Noch immer sind Laubjäger mit Blasrohren und Saugern unterwegs, um die letzten Spuren des Herbstes zu beseitigen. Bis zu 4500 Tonnen Laub entsorgt allein die Stadt. Dass die Jagd das Todesurteil für viele Tiere bedeutet und mit ohrenbetäubendem Lärm verbunden ist, verärgert Bürger und Umweltschützer.

Stuttgart - Nasses Laub kann so rutschig sein wie Glatteis. Deshalb sind von Mitte September bis Dezember rund hundert Laubjäger der Abfallwirtschaft Stuttgart (AWS) und rund 140 Mitarbeiter des Garten- Friedhofs- und Forstamts unterwegs, um auf Straßen, Spielplätzen, Friedhöfen und Grünflächen mit Rechen, Besen und Saugkehrmaschinen Laub einzusammeln. Die AWS bringt es auf bis zu 1500 Tonnen Laub pro Herbst, das Gartenamt auf rund doppelt soviel.

Problematisch ist, das zur Jagd aufs Laub auch handgeführte Laubbläser und -sauger im Einsatz sind. Die Geräte blasenden Herbst einfach weg oder saugen ihn auf und häckseln ihn klein. Dabei werden Luftgeschwindigkeiten von bis zu 160 Kilometer pro Stunde und Saugleistungen von etwa zehn Kubikmetern pro Minute und ein Lärmpegel von bis zu 100 Dezibel erreicht. Letzteres entspricht der Lautstärke eines Presslufthammer und ruft den Protest vieler Bürger wegen Lärmbelästigung hervor. Friedhofsbesucher sehen gar die Totenruhe durch den Lärm gestört.

Rund 30 Laubbläser und -sauger im Einsatz

Umwelt- und Naturschützer kritisieren, dass Insekten und sogar Frösche von den Geräten verschlungen und zerhackt werden. „Das ist wie eine Todesfalle“, sagt Kathrin Schlecht, Geschäftsführerin vom Naturschutzbund (Nabu) Stuttgart und weist darauf hin, dass die Insekten Nahrungsgrundlage zum Beispiel für Vögel sind und die Laubbläser die Unterschlüpfe von Regenwürmern und Igeln zerstören. Das städtische Amt für Umweltschutz sieht es ähnlich: „Wir können die Geräte nicht befürworten.
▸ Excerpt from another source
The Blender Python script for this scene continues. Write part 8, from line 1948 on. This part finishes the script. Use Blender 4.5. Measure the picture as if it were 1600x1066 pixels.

Denn die ihre Anwendung ist mit Lärmterror verbunden und kostet Insekten das Leben. Aber verhindern können wir sie nicht. Sie ist durch die 32. Verordnung zum Bundesimmissionsschutzgesetz legal“, sagt Amtsleiter Werner Flad.

Die AWS, zu deren Haupteinsatzgebiet in Sachen Laubbeseitigung Straßen und Wege zählen, setzt rund 30 Laubbläser und -sauger ein. „20 davon sind leisere Akku-Geräte und nur noch zehn haben die herkömmlichen vier-Takt-Motoren, die aus Umweltschutzgründen aber mit Ökosprit betrieben werden“, sagt AWS-Sprecherin Annette Hasselwander. Das ist bereits ein Fortschritt gegenüber 2011. Damals wurden sechs Akku-Geräte und 25 herkömmliche Handlaubsauger eingesetzt.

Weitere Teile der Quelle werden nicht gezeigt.